▸ Record list

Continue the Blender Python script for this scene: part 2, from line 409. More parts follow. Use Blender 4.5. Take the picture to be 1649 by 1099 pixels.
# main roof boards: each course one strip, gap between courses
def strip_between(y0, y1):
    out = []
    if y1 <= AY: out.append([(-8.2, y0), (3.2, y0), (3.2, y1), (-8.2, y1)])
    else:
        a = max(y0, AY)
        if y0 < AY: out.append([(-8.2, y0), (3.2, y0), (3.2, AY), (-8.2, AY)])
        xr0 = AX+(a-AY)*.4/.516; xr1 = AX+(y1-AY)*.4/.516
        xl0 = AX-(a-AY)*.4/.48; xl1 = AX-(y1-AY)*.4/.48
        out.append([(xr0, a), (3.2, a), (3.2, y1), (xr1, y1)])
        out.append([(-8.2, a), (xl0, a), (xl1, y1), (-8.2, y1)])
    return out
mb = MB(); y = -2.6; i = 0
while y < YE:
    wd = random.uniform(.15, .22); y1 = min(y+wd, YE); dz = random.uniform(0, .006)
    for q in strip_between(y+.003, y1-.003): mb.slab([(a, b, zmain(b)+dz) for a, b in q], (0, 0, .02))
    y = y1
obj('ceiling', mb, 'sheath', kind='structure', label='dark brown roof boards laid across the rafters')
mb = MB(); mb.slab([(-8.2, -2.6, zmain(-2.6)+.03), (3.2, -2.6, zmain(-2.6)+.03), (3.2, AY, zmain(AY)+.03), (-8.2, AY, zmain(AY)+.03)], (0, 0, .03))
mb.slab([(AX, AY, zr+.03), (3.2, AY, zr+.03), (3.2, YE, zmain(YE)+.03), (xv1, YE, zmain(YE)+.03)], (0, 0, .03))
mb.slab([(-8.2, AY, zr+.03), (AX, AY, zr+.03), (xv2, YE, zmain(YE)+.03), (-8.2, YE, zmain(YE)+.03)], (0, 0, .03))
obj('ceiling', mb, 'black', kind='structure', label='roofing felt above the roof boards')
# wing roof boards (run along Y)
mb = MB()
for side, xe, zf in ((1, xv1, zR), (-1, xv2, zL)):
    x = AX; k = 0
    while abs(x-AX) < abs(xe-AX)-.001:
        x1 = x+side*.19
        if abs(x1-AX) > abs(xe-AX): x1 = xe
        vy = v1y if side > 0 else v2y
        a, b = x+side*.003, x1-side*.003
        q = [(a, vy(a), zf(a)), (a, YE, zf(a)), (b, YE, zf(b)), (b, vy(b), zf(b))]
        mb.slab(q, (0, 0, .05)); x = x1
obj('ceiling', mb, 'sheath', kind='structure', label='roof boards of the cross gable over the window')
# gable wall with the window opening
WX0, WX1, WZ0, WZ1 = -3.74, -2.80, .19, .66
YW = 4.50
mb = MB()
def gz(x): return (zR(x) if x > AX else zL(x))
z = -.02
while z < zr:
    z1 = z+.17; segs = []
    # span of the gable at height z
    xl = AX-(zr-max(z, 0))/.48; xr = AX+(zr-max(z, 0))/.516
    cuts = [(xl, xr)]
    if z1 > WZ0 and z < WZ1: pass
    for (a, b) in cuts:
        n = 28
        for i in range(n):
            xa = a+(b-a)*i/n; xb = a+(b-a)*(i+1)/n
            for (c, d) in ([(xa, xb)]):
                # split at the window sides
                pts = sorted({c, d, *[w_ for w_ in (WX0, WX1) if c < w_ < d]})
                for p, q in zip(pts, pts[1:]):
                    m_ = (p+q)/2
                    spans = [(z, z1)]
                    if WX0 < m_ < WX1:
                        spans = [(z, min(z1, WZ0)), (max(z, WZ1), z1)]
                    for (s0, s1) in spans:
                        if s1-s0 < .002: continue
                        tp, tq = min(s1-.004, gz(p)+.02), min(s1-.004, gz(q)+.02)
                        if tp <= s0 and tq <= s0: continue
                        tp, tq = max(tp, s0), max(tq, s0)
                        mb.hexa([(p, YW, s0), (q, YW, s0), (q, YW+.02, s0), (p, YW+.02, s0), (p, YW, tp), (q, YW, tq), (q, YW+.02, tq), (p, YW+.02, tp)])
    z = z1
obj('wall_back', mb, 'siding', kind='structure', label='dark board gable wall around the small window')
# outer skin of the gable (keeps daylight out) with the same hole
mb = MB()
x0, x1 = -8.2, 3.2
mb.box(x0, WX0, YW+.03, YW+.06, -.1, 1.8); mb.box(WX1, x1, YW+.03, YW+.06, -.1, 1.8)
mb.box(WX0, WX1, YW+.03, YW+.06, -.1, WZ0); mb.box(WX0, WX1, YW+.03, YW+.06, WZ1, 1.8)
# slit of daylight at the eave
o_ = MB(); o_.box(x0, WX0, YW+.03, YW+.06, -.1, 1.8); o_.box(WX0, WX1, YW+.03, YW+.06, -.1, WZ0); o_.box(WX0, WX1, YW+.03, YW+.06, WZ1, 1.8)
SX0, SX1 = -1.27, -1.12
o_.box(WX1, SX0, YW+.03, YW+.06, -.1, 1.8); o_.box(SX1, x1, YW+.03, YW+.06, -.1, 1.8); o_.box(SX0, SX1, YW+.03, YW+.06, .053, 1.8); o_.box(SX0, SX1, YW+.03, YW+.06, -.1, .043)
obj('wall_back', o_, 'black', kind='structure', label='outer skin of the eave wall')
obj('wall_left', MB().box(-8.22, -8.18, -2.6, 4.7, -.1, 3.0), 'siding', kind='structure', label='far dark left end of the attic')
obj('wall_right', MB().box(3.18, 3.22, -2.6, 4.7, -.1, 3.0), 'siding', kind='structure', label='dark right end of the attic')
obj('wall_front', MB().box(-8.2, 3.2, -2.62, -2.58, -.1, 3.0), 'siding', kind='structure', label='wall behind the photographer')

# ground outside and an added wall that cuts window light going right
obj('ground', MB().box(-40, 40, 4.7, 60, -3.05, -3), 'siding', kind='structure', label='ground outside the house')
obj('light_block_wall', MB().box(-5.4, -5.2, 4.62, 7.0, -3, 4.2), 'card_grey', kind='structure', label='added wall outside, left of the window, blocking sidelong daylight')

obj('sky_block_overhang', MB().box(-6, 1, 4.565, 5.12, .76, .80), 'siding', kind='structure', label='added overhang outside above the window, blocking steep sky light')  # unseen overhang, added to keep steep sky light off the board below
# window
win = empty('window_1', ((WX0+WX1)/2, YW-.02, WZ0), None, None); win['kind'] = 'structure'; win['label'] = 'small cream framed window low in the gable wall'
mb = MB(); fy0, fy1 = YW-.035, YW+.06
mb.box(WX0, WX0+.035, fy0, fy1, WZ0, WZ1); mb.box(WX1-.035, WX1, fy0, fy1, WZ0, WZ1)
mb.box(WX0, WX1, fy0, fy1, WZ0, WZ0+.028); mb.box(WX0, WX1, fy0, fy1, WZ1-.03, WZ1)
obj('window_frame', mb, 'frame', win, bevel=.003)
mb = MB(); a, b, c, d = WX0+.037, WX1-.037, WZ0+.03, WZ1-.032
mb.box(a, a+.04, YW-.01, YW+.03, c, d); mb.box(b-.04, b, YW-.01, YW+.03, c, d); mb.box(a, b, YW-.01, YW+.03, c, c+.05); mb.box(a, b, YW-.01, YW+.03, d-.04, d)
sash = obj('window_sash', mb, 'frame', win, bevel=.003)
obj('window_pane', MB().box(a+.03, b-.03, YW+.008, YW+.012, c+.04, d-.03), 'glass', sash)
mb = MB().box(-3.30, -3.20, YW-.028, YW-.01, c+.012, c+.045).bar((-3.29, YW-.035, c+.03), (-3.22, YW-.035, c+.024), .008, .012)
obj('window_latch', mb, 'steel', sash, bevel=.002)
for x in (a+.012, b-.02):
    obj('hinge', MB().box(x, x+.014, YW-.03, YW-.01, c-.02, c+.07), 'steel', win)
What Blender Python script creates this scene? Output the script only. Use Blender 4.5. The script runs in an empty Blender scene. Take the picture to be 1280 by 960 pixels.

▸ Work to complete
Reply with nothing except the number of lines in the listing above that include "ceiling".

▸ Response
3